Give the data again exactly as written, skipping any pictures.

— Start —

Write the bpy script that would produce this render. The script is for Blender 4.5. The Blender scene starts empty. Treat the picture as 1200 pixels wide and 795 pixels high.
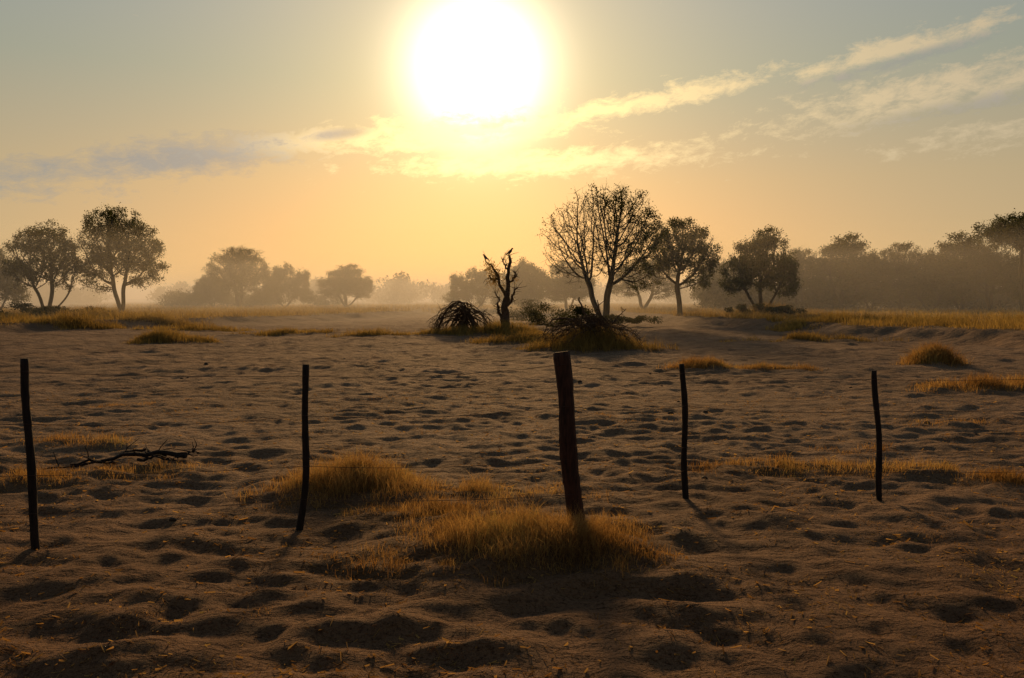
import bpy, math, numpy as np
from mathutils import Vector, Matrix
scene = bpy.context.scene
rs = np.random.RandomState(7)
CAMH = 1.8
# ---------------------------------------------------------------- helpers
def link(o):
    scene.collection.objects.link(o); return o
def mesh_obj(name, V, faces, mat=None, smooth=True, parent=None, mats=None, midx=None):
    me = bpy.data.meshes.new(name)
    V = np.asarray(V, dtype=np.float32)
    me.vertices.add(len(V)); me.vertices.foreach_set('co', V.ravel())
    faces = [np.asarray(f, dtype=np.int32) for f in faces if len(f)]
    loops = np.concatenate([f.ravel() for f in faces])
    tot = np.concatenate([np.full(len(f), f.shape[1], dtype=np.int32) for f in faces])
    start = np.concatenate([[0], np.cumsum(tot)[:-1]]).astype(np.int32)
    me.loops.add(len(loops)); me.loops.foreach_set('vertex_index', loops)
    me.polygons.add(len(tot)); me.polygons.foreach_set('loop_start', start)
    me.polygons.foreach_set('loop_total', tot)
    me.polygons.foreach_set('use_smooth', np.full(len(tot), smooth))
    if mats:
        for m in mats: me.materials.append(m)
        me.polygons.foreach_set('material_index', np.asarray(midx, dtype=np.int32))
    elif mat: me.materials.append(mat)
    me.update(calc_edges=True)
    o = link(bpy.data.objects.new(name, me))
    if parent: o.parent = parent
    return o
_perm = np.random.RandomState(3).permutation(512)
_perm = np.concatenate([_perm, _perm, _perm])
_ang = np.random.RandomState(4).rand(2048)*2*np.pi
def perlin(x, y):
    x = np.asarray(x, float); y = np.asarray(y, float)
    xi = np.floor(x).astype(int); yi = np.floor(y).astype(int)
    xf = x-xi; yf = y-yi
    u = xf*xf*xf*(xf*(xf*6-15)+10); v = yf*yf*yf*(yf*(yf*6-15)+10)
    def g(a, b, dx, dy):
        h = _ang[_perm[(_perm[a & 511] + b) & 511]]
        return np.cos(h)*dx+np.sin(h)*dy
    n00 = g(xi, yi, xf, yf); n10 = g(xi+1, yi, xf-1, yf)
    n01 = g(xi, yi+1, xf, yf-1); n11 = g(xi+1, yi+1, xf-1, yf-1)
    return (n00*(1-u)+n10*u)*(1-v)+(n01*(1-u)+n11*u)*v
def sstep(t):
    t = np.clip(t, 0, 1); return t*t*(3-2*t)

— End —

▶ _REPLY_
Write the bpy script that would produce this render. The script is for Blender 4.5. The Blender scene starts empty. Treat the picture as 1200 pixels wide and 795 pixels high.
import bpy, math, numpy as np
from mathutils import Vector, Matrix
scene = bpy.context.scene
rs = np.random.RandomState(7)
CAMH = 1.8
# ---------------------------------------------------------------- helpers
def link(o):
    scene.collection.objects.link(o); return o
def mesh_obj(name, V, faces, mat=None, smooth=True, parent=None, mats=None, midx=None):
    me = bpy.data.meshes.new(name)
    V = np.asarray(V, dtype=np.float32)
    me.vertices.add(len(V)); me.vertices.foreach_set('co', V.ravel())
    faces = [np.asarray(f, dtype=np.int32) for f in faces if len(f)]
    loops = np.concatenate([f.ravel() for f in faces])
    tot = np.concatenate([np.full(len(f), f.shape[1], dtype=np.int32) for f in faces])
    start = np.concatenate([[0], np.cumsum(tot)[:-1]]).astype(np.int32)
    me.loops.add(len(loops)); me.loops.foreach_set('vertex_index', loops)
    me.polygons.add(len(tot)); me.polygons.foreach_set('loop_start', start)
    me.polygons.foreach_set('loop_total', tot)
    me.polygons.foreach_set('use_smooth', np.full(len(tot), smooth))
    if mats:
        for m in mats: me.materials.append(m)
        me.polygons.foreach_set('material_index', np.asarray(midx, dtype=np.int32))
    elif mat: me.materials.append(mat)
    me.update(calc_edges=True)
    o = link(bpy.data.objects.new(name, me))
    if parent: o.parent = parent
    return o
_perm = np.random.RandomState(3).permutation(512)
_perm = np.concatenate([_perm, _perm, _perm])
_ang = np.random.RandomState(4).rand(2048)*2*np.pi
def perlin(x, y):
    x = np.asarray(x, float); y = np.asarray(y, float)
    xi = np.floor(x).astype(int); yi = np.floor(y).astype(int)
    xf = x-xi; yf = y-yi
    u = xf*xf*xf*(xf*(xf*6-15)+10); v = yf*yf*yf*(yf*(yf*6-15)+10)
    def g(a, b, dx, dy):
        h = _ang[_perm[(_perm[a & 511] + b) & 511]]
        return np.cos(h)*dx+np.sin(h)*dy
    n00 = g(xi, yi, xf, yf); n10 = g(xi+1, yi, xf-1, yf)
    n01 = g(xi, yi+1, xf, yf-1); n11 = g(xi+1, yi+1, xf-1, yf-1)
    return (n00*(1-u)+n10*u)*(1-v)+(n01*(1-u)+n11*u)*v
def sstep(t):
    t = np.clip(t, 0, 1); return t*t*(3-2*t)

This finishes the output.